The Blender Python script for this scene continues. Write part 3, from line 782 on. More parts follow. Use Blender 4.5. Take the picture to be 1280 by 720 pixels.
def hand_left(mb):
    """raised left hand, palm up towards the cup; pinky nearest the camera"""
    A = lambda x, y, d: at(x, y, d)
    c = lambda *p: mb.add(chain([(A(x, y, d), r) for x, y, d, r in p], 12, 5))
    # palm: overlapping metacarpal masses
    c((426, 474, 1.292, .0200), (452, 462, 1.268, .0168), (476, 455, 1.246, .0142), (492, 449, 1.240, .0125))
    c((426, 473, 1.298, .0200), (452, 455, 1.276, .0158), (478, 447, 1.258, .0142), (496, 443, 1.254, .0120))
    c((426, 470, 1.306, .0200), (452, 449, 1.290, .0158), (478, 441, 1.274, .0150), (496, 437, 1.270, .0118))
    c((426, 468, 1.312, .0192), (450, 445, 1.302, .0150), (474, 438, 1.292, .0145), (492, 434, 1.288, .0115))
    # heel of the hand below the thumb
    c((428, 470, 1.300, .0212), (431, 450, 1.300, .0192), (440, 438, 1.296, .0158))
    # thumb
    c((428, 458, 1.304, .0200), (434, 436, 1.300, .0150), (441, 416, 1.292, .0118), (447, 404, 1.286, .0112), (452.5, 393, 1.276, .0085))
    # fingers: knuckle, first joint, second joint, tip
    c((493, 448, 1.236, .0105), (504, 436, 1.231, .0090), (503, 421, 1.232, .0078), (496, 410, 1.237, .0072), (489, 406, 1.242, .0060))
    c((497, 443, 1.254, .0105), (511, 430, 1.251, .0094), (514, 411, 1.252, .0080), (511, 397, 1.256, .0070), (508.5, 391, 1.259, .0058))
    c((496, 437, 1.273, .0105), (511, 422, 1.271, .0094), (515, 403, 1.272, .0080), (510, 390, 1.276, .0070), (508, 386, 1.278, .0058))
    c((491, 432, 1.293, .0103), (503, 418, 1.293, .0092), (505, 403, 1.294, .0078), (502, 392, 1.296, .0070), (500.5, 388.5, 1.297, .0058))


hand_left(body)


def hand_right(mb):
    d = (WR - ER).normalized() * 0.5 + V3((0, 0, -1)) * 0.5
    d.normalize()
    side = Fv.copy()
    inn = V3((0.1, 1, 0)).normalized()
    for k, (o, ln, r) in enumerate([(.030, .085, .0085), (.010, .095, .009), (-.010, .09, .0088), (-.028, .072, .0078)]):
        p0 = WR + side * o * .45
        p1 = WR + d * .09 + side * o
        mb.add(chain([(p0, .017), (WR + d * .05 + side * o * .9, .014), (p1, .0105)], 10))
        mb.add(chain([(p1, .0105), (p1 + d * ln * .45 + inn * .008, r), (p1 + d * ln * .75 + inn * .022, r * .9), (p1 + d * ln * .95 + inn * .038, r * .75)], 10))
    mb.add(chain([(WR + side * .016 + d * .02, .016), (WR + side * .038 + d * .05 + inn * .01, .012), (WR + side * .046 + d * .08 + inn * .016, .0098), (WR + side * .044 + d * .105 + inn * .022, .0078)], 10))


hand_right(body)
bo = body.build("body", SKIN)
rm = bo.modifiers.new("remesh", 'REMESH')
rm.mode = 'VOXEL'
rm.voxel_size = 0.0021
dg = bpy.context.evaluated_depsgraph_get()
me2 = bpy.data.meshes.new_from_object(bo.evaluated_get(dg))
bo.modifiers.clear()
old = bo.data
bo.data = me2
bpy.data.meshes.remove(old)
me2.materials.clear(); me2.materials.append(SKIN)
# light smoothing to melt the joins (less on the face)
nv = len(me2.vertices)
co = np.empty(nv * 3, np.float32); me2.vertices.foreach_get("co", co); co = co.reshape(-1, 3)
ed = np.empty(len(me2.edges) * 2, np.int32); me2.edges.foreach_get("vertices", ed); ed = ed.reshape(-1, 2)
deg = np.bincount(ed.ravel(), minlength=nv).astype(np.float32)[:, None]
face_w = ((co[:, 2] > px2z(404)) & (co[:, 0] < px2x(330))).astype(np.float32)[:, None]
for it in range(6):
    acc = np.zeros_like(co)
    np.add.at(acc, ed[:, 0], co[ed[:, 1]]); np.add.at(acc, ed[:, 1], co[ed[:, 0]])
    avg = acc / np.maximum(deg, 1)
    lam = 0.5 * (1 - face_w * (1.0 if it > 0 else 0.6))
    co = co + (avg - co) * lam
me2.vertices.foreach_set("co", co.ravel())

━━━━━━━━

### Written problem
Output the lines above verbatim and in full.

### Finished task
The Blender Python script for this scene continues. Write part 3, from line 782 on. More parts follow. Use Blender 4.5. Take the picture to be 1280 by 720 pixels.
def hand_left(mb):
    """raised left hand, palm up towards the cup; pinky nearest the camera"""
    A = lambda x, y, d: at(x, y, d)
    c = lambda *p: mb.add(chain([(A(x, y, d), r) for x, y, d, r in p], 12, 5))
    # palm: overlapping metacarpal masses
    c((426, 474, 1.292, .0200), (452, 462, 1.268, .0168), (476, 455, 1.246, .0142), (492, 449, 1.240, .0125))
    c((426, 473, 1.298, .0200), (452, 455, 1.276, .0158), (478, 447, 1.258, .0142), (496, 443, 1.254, .0120))
    c((426, 470, 1.306, .0200), (452, 449, 1.290, .0158), (478, 441, 1.274, .0150), (496, 437, 1.270, .0118))
    c((426, 468, 1.312, .0192), (450, 445, 1.302, .0150), (474, 438, 1.292, .0145), (492, 434, 1.288, .0115))
    # heel of the hand below the thumb
    c((428, 470, 1.300, .0212), (431, 450, 1.300, .0192), (440, 438, 1.296, .0158))
    # thumb
    c((428, 458, 1.304, .0200), (434, 436, 1.300, .0150), (441, 416, 1.292, .0118), (447, 404, 1.286, .0112), (452.5, 393, 1.276, .0085))
    # fingers: knuckle, first joint, second joint, tip
    c((493, 448, 1.236, .0105), (504, 436, 1.231, .0090), (503, 421, 1.232, .0078), (496, 410, 1.237, .0072), (489, 406, 1.242, .0060))
    c((497, 443, 1.254, .0105), (511, 430, 1.251, .0094), (514, 411, 1.252, .0080), (511, 397, 1.256, .0070), (508.5, 391, 1.259, .0058))
    c((496, 437, 1.273, .0105), (511, 422, 1.271, .0094), (515, 403, 1.272, .0080), (510, 390, 1.276, .0070), (508, 386, 1.278, .0058))
    c((491, 432, 1.293, .0103), (503, 418, 1.293, .0092), (505, 403, 1.294, .0078), (502, 392, 1.296, .0070), (500.5, 388.5, 1.297, .0058))


hand_left(body)


def hand_right(mb):
    d = (WR - ER).normalized() * 0.5 + V3((0, 0, -1)) * 0.5
    d.normalize()
    side = Fv.copy()
    inn = V3((0.1, 1, 0)).normalized()
    for k, (o, ln, r) in enumerate([(.030, .085, .0085), (.010, .095, .009), (-.010, .09, .0088), (-.028, .072, .0078)]):
        p0 = WR + side * o * .45
        p1 = WR + d * .09 + side * o
        mb.add(chain([(p0, .017), (WR + d * .05 + side * o * .9, .014), (p1, .0105)], 10))
        mb.add(chain([(p1, .0105), (p1 + d * ln * .45 + inn * .008, r), (p1 + d * ln * .75 + inn * .022, r * .9), (p1 + d * ln * .95 + inn * .038, r * .75)], 10))
    mb.add(chain([(WR + side * .016 + d * .02, .016), (WR + side * .038 + d * .05 + inn * .01, .012), (WR + side * .046 + d * .08 + inn * .016, .0098), (WR + side * .044 + d * .105 + inn * .022, .0078)], 10))


hand_right(body)
bo = body.build("body", SKIN)
rm = bo.modifiers.new("remesh", 'REMESH')
rm.mode = 'VOXEL'
rm.voxel_size = 0.0021
dg = bpy.context.evaluated_depsgraph_get()
me2 = bpy.data.meshes.new_from_object(bo.evaluated_get(dg))
bo.modifiers.clear()
old = bo.data
bo.data = me2
bpy.data.meshes.remove(old)
me2.materials.clear(); me2.materials.append(SKIN)
# light smoothing to melt the joins (less on the face)
nv = len(me2.vertices)
co = np.empty(nv * 3, np.float32); me2.vertices.foreach_get("co", co); co = co.reshape(-1, 3)
ed = np.empty(len(me2.edges) * 2, np.int32); me2.edges.foreach_get("vertices", ed); ed = ed.reshape(-1, 2)
deg = np.bincount(ed.ravel(), minlength=nv).astype(np.float32)[:, None]
face_w = ((co[:, 2] > px2z(404)) & (co[:, 0] < px2x(330))).astype(np.float32)[:, None]
for it in range(6):
    acc = np.zeros_like(co)
    np.add.at(acc, ed[:, 0], co[ed[:, 1]]); np.add.at(acc, ed[:, 1], co[ed[:, 0]])
    avg = acc / np.maximum(deg, 1)
    lam = 0.5 * (1 - face_w * (1.0 if it > 0 else 0.6))
    co = co + (avg - co) * lam
me2.vertices.foreach_set("co", co.ravel())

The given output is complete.